Tefhimul Kuran Meali:

Böylece onları aldatarak düşürdü. Ağacı tattıkları anda ise, ayıp yerleri kendilerine beliriverdi ve üzerlerini cennet yapraklarından yamayıp örtmeye başladılar. (O zaman) Rableri kendilerine seslendi: «Ben sizi bu ağaçtan menetmemiş miydim? Ve şeytanın da sizin gerçekten apaçık bir düşmanınız olduğunu söylememiş miydim?»

(Araf 22)

Ümit Şimşek Meali:

Onları böylece kandırarak yerlerinden indirdi.
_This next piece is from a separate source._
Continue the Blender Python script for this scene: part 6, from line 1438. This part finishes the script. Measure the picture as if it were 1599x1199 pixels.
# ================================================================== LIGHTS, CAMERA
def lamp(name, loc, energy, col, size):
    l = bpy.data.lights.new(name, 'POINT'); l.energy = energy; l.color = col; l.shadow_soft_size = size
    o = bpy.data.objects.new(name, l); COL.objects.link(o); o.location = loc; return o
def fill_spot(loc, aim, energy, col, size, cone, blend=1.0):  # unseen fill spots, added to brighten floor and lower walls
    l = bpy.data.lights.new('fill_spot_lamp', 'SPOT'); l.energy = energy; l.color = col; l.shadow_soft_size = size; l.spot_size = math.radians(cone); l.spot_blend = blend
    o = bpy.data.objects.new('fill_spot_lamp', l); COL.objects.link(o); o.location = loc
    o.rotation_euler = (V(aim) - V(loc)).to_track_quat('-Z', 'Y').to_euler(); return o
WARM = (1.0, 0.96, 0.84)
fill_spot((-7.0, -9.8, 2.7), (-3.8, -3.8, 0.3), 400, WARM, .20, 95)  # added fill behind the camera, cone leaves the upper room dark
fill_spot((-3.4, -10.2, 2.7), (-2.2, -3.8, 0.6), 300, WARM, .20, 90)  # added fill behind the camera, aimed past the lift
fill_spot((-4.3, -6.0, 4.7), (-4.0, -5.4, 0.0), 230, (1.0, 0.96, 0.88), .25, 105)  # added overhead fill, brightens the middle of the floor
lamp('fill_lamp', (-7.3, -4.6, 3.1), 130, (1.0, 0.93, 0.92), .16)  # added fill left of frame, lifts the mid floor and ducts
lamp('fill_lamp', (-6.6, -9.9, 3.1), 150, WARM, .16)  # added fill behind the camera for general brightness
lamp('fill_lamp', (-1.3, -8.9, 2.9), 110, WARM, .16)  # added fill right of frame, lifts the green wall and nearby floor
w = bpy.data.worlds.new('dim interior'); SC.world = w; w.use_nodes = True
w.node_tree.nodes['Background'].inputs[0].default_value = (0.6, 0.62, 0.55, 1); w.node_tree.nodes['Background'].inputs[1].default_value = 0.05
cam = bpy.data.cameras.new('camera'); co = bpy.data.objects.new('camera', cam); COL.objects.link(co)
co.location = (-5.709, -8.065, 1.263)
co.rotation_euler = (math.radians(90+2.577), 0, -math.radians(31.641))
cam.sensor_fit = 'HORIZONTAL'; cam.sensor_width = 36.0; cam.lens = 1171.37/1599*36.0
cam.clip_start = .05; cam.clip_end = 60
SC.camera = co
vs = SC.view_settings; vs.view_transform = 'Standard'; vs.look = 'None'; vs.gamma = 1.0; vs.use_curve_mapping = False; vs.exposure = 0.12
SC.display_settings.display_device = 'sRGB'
Nihayet ağaçtan tattıklarında, kendilerine çirkin yerleri görünüverdi de Cennet yapraklarıyla örtünmeye çalıştılar. Rableri onlara seslendi: “Ben size bu ağacı yasaklamadım mı? Size demedim mi Şeytan sizin apaçık düşmanınızdır diye?”

(Araf 22)

Yaşar Nuri Öztürk Meali

Nihayet onları kandırarak aşağı çekti. O ikisi ağaçtan tadınca çirkin yerleri kendilerine açıldı. Bahçenin yapraklarından yamalar yapıp üzerlerine örtmeye başladılar. Rableri onlara seslendi: "Ben size bu ağacı yasaklamadım mı? Ben size, şeytan sizin için açık bir düşmandır demedim mi?"